Johannesburg - Glass cartel members allegedly met at hotels, pubs, sports clubs and on boat trips in Zimbabwe to plot their price-fixing strategy, reported City Press on Sunday.

Last week another member of an alleged glass cartel operating in Gauteng, Free State and Western Cape broke ranks and cut a deal to cooperate with the competition commission.

McCoy’s Glass will pay a reduced fine of just under R2.5m and will testify about the “boys’ club” of six glass manufacturers and distributers: Glass South Africa, National Glass, Northern Hardware & Glass, Furman Glass, AF-FSL Glass and McCoy’s itself.

The commission originally referred its findings of cartel conduct against the companies in April this year, following an investigation started in 2010, after receiving information from lenient applicant AF-FSL Glass.
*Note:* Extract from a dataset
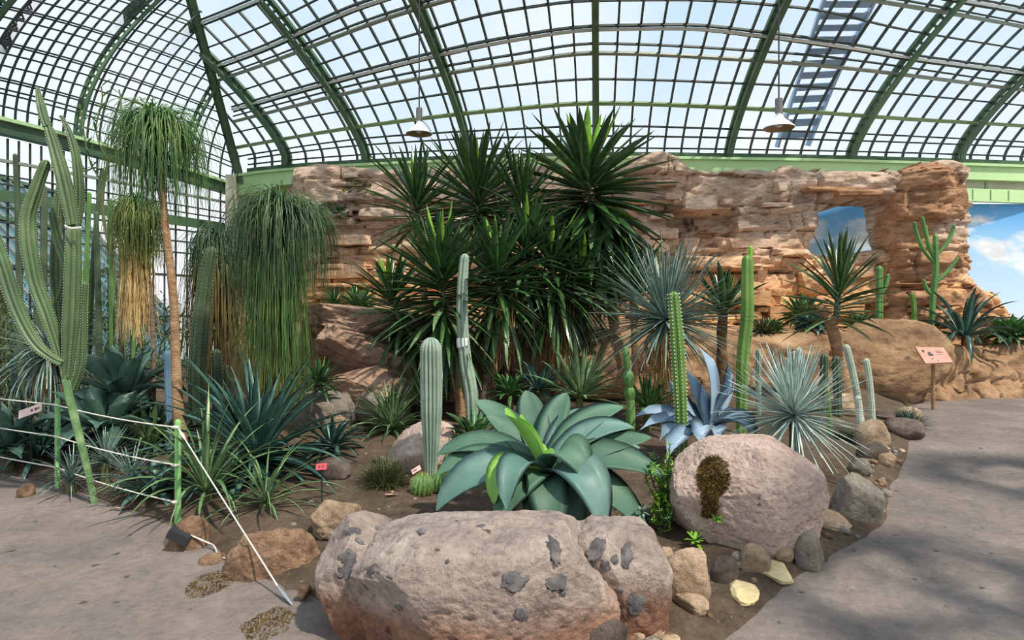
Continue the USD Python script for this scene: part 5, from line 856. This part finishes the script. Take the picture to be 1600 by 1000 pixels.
tag_sign('small pink plant label leaning at the thick cactus foot', 650, 734, 5.4, 16, 8, 'pink', .55, .6, [(-.5, -.2, .2, .2)])
tag_sign('pale pink plant label among the leaves at the far left', 47, 642, 6.1, 38, 14, 'pink', .33, .5, [(.05, -.3, .25, .3), (.4, -.35, .62, .35), (.68, -.3, .8, .3)])
sl = thing('spotlight', 'small black spotlight box lying on the brown rock', 'spotlight'); C = W(281, 838, 4.18); v, f = trimesh.creation.box([.14, .07, .06]).vertices, trimesh.creation.box([1, 1, 1]).faces; a = .45; v = v @ np.array([[math.cos(a), 0, -math.sin(a)], [0, 1, 0], [math.sin(a), 0, math.cos(a)]]); part('housing', (v + C, f), M['black'], sl, False)
part('cable', tube([C + [.06, .02, 0], W(330, 850, 4.2), W(342, 868, 4.1), W(362, 873, 4.0)], .006, 6, n=20), M['rope'], sl)
nb = thing('notice_board', 'tilted salmon notice board on a short post by the planter wall', 'sign'); d = 10.1; q = [W(1429, 544, d + .15), W(1473, 545, d + .15), W(1488, 568, d - .15), W(1445, 570, d - .15)]; n_ = unit(np.cross(q[1] - q[0], q[3] - q[0])); n_ = n_ if n_[2] > 0 else -n_
part('board', rings_to_mesh(np.array([[p for p in q], [p + n_ * .03 for p in q]])), M['salmon'], nb, False); bl = lambda u, v, o: q[0] + (q[1] - q[0]) * u + (q[3] - q[0]) * v + n_ * (.03 + o)
for (u0, v0, u1, v1) in ((.14, .22, .2, .34), (.3, .34, .4, .4), (.28, .42, .44, .56), (.3, .72, .36, .76), (.46, .8, .6, .9), (.74, .8, .84, .88), (.6, .26, .8, .28), (.6, .34, .85, .36), (.55, .45, .8, .47)): part('print', rings_to_mesh(np.array([[bl(u0, v0, o), bl(u1, v0, o), bl(u1, v1, o), bl(u0, v1, o)] for o in (-.002, .012)])), M['black'], nb + '/board', False)
part('post', tube([[q[0][0] * .5 + q[2][0] * .5, d, -.1], (q[0] + q[2]) / 2], .03, 8), M['mound'], nb)

# a fan palm beside the path just outside the frame: its fronds throw the shadows seen on the path
for (X, Y, H, nl, lab) in ((4.1, 2.1, 3.3, 16, 'fan palm beside the path, shading its near right corner'), (6.9, 4.3, 3.6, 16, 'second fan palm beside the path, farther along')):
    fp = thing('fan_palm', lab, 'palm'); B = np.array([X, Y, -.05]); C = np.array([X, Y, H]); part('trunk', tube([B, (B + C) / 2 + [.05, 0, 0], C], [.11, .08, .07], 10, n=16, rough=.2), M['trunk_grey'], fp)
    for i in range(nl):
        az, el = i * 2.4, math.radians(70 - 85 * i / nl); P, s = arc(C, az, el, .8, .5, 6); part('leaf_stalk', tube(P, .012, 5, n=8), M['stem'], fp); e2 = P[-1]; out = []; fw = unit(P[-1] - P[-2])
        for k in range(17):
            q = (k - 8) / 8 * 1.9; dv = fw * math.cos(q) + s * math.sin(q); out.append(leaf(bez(e2, e2 + dv * .35, e2 + dv * .65 + [0, 0, -.12], 6), .035 * np.array([.3, .8, 1, .9, .5, .1]), np.cross(dv, [0, 0, 1.0]) + 1e-6, .25, .1))
        part('fan', join(out), M['mid_leaf'], fp)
AF-FSL was granted conditional leniency from prosecution.

The six firms are all facing allegations of price-fixing, market allocation and the fixing of trading conditions for float, laminated and toughened glass.
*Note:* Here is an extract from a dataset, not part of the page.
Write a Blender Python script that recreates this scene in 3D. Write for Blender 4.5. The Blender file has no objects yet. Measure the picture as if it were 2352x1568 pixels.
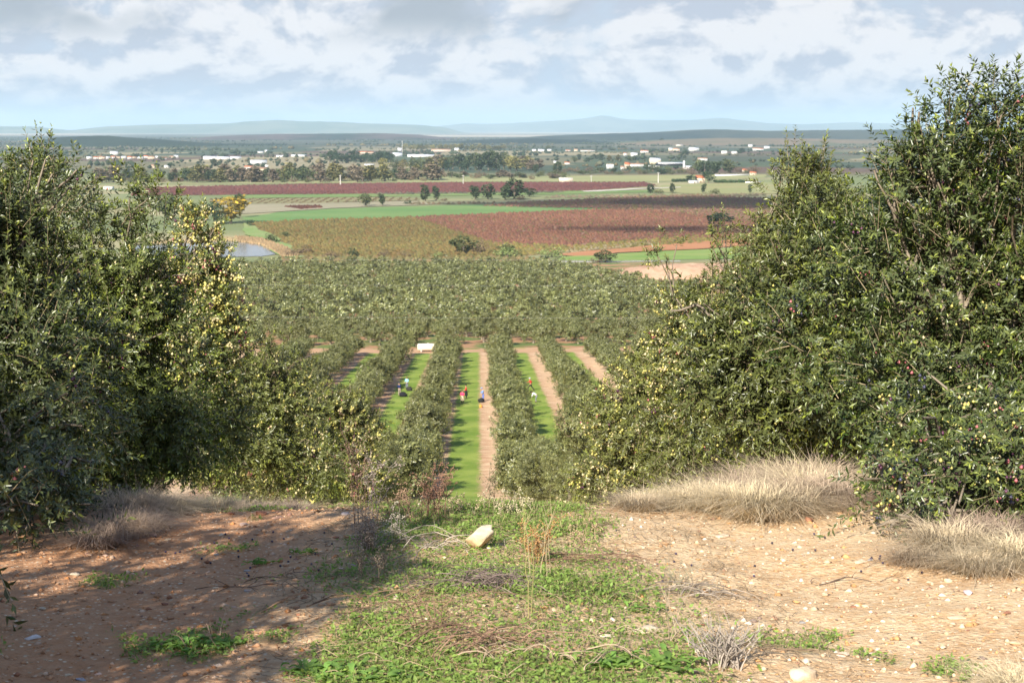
import bpy, math, random
import numpy as np
from math import sin, cos, pi, radians as RAD, sqrt
from mathutils import Vector

scn = bpy.context.scene
COL = scn.collection
rng = np.random.default_rng(7)
random.seed(7)

# ------------------------------------------------------------------ camera
CAMZ = 60.0
FPX = 3659.0                      # focal length in units of a 2352 px wide picture
PITCH = math.atan(488 / FPX); YAW = RAD(1.2)
cd = bpy.data.cameras.new('camera'); cam = bpy.data.objects.new('camera', cd); COL.objects.link(cam)
cam.location = (0, 0, CAMZ); cam.rotation_euler = (pi/2 - PITCH, 0, -YAW)
cd.sensor_width = 22.5; cd.lens = 35.0; cd.clip_start = .1; cd.clip_end = 90000
cd.dof.use_dof = True; cd.dof.focus_distance = 10.5; cd.dof.aperture_fstop = 5.6
scn.camera = cam
FW = np.array([sin(YAW)*cos(PITCH), cos(YAW)*cos(PITCH), -sin(PITCH)])
RT = np.array([cos(YAW), -sin(YAW), 0.]); UP = np.cross(RT, FW)
def ray(px, py): return FW + RT*(px-1176)/FPX + UP*(784-py)/FPX
def P(px, py, z=0.):
    v = ray(px, py); t = (z-CAMZ)/v[2]; return v[0]*t, v[1]*t
def AT(px, py, Y):
    v = ray(px, py); t = Y/v[1]; return np.array([v[0]*t, Y, CAMZ+v[2]*t])

# ------------------------------------------------------------------ node helper
class NT:
    def __init__(s, tree): s.t = tree; s.t.nodes.clear()
    def n(s, typ, ins=None, **props):
        nd = s.t.nodes.new(typ)
        for k, v in props.items(): setattr(nd, k, v)
        for k, v in (ins or {}).items():
            sk = nd.inputs[k]
            if isinstance(v, bpy.types.NodeSocket): s.t.links.new(v, sk)
            else:
                if sk.type == 'RGBA' and len(v) == 3: v = (*v, 1)
                sk.default_value = v
        return nd
    def m(s, op, a, b=0., c=0., clamp=False):
        return s.n('ShaderNodeMath', {0: a, 1: b, 2: c}, operation=op, use_clamp=clamp).outputs[0]
    def mix(s, f, a, b, mode='MIX'):
        nd = s.n('ShaderNodeMix', {0: f, 6: a, 7: b}, data_type='RGBA', blend_type=mode); return nd.outputs[2]
    def noise(s, scale, vec=None, detail=4., rough=.55, dist=0.):
        i = {'Scale': scale, 'Detail': detail, 'Roughness': rough, 'Distortion': dist}
        if vec is not None: i['Vector'] = vec
        return s.n('ShaderNodeTexNoise', i).outputs[0]
    def step(s, v, a, b, lo=0., hi=1.):
        return s.n('ShaderNodeMapRange', {0: v, 1: a, 2: b, 3: lo, 4: hi}, interpolation_type='SMOOTHSTEP').outputs[0]
    def pos(s): return s.n('ShaderNodeNewGeometry').outputs['Position']
    def xyz(s, v): return s.n('ShaderNodeSeparateXYZ', {0: v}).outputs
    def comb(s, x, y, z): return s.n('ShaderNodeCombineXYZ', {0: x, 1: y, 2: z}).outputs[0]
    def scale(s, v, sc): return s.n('ShaderNodeVectorMath', {0: v, 1: sc}, operation='MULTIPLY').outputs[0]
    def attr(s, name, out=0): return s.n('ShaderNodeAttribute', attribute_name=name).outputs[out]
    def bump(s, h, strength, dist): return s.n('ShaderNodeBump', {'Height': h, 'Strength': strength, 'Distance': dist}).outputs[0]
    def pbr(s, col, rough=.8, spec=.3, normal=None, **kw):
        i = {'Base Color': col, 'Roughness': rough, 'Specular IOR Level': spec}
        if normal is not None: i['Normal'] = normal
        i.update(kw)
        return s.n('ShaderNodeBsdfPrincipled', i).outputs[0]
    def out(s, sh): s.n('ShaderNodeOutputMaterial', {0: sh})
MATS = {}
def mat(name):
    m_ = bpy.data.materials.new(name); m_.use_nodes = True; MATS[name] = m_
    return m_, NT(m_.node_tree)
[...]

Float glass is used for windows, while laminated glass is a type of safety glass used in automobile windscreens and skylight glazing.

Toughened glass crumbles into granular chunks and is unlikely to cause injury when broken, and is as such used in passenger-vehicle windows, shower doors, refrigerator trays, and various types of plates and cookware.

The cartel activity allegedly occurred between 1993 and 2007, and the commission alleges cartel members had telephonic conversations and held various meetings which they referred to as the “boys’ club”.

These meetings took place on the first Monday of the month and were later held every two to three months.

At these meetings, the accused companies allegedly fixed minimum selling prices, the percentage by which minimum prices would increase and the date for the implementation of the fixed prices.

The cartel members divided markets by agreeing not to undercut one another to gain customers.

The meetings were held at hotels, pubs, sports clubs and on boat trips in Zimbabwe.

The commission asked the tribunal to impose an administrative penalty of 10% of annual turnover on each of the remaining firms involved that have not settled. McCoy’s reduced fine is 3% of its 2011 turnover.

At the competition tribunal hearing for McCoy’s Glass last week, founder Steve McCoy testified that when he was invited to the first meeting in 1998, he had no idea it was a cartel.

McCoy began operations in 1995 and this week he admitted to feeling quite flattered and important at being invited.

“I was 28, selling glass out of the back seat of my car. I didn’t know the industry was a cartel and that it was wrong.”

In 2007 McCoy got word that a price increase was coming from the manufacturer and the cartel participants wanted to discuss how the industry would treat the increase.

McCoy didn’t trust the company – a subsidiary of the manufacturer – that told them about the price increase, so he approached the manufacturer directly, which said they didn’t know anything about a price increase.

At that point he lost trust in the cartel and never went back, he said.

The other alleged cartel members were contacted for comment, but did not respond before going to print.